Dakwah dan jihad memerlukan simpati dan dukungan luas. Jika tidak,
bersiap-siaplah memiliki banyak musuh. Simpati atau antipati
masyarakat lahir dari perspektif yang dimilikinya. Itulah sebabnya,
mengapa Barat repot-repot membuat opini untuk menciptakan common
enemy? tak lain, untuk meraih simpati dan dukungan yang
seluas-luasnya. Sebagai strategi perjuangan, menggalang opini adalah
lumrah belaka, bahkan ia bersifat aksiomatik dan kauniyah.
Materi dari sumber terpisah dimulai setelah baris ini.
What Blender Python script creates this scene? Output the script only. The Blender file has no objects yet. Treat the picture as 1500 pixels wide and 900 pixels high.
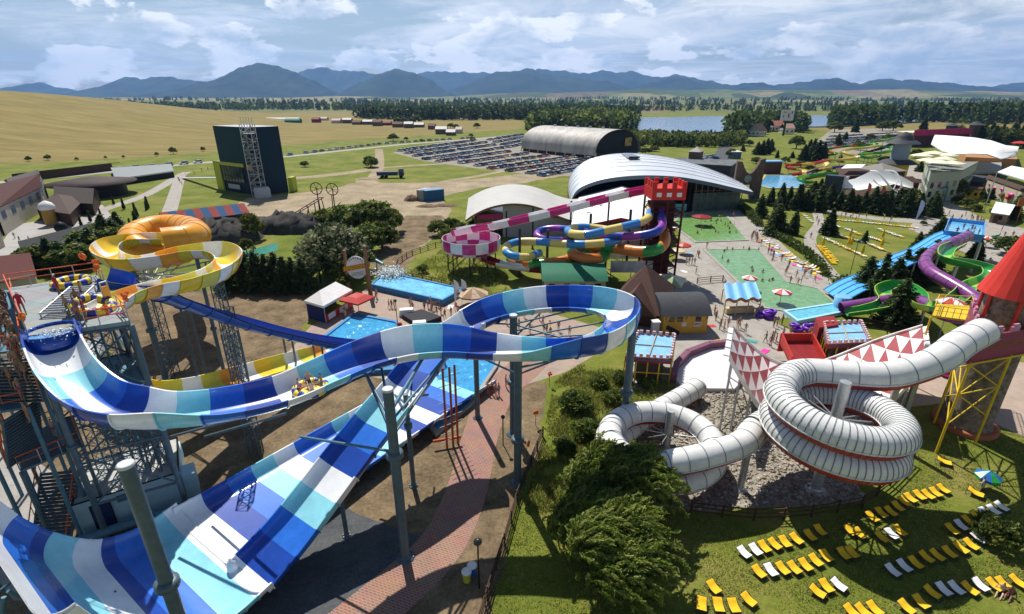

Tidak
selayaknya dakwah islamiyah memasuki perlawanan terbuka dengan
seluruh front "penentang Islam" dalam satu waktu, melainkan harus
ada skala prioritas dan pembatasan wilayah konflik. Termasuk potensi
"penentang Islam" di sini adalah perspektif (paham) masyarakat yang
keliru, yang jika salah "menanganinya" bisa menjadi penentang yang
sebenarnya, atau bisa digalang musuh untuk menentang.
Ali bin Abi Thalib pernah berpesan, "Jangan kalian sembarang
berbicara di depan orang bodoh, saya takut mereka mendustakan Allah
dan Rasulnya lantaran omongan kalian." Di sinilah letak kematangan
pikiran dan tindakan. Kebodohan masyarakat adalah sebuah realitas.
Yang alim, dituntut arif, dan bukan sikap egois agar masyarakat
harus memahami dirinya.
Penggalan sirah di atas memberikan pelajaran berharga untuk sebuah
sikap menimbang logika awam, yang dalam satu pespektif kadang logika
dimaksud bisa dinilai absurd karena kebodohannya, namun demikian,
dalam konteks tertentu ia justru menjadi parameter sebuah tindakan,
dalam hal ini Rasulullah khawatir tindakan membunuh kaum munafik
menjadi citra negatif baginya, sebuah tindakan yang dalam logika
kebanyakan sahabat lumrah belaka. Wallahu a'lam.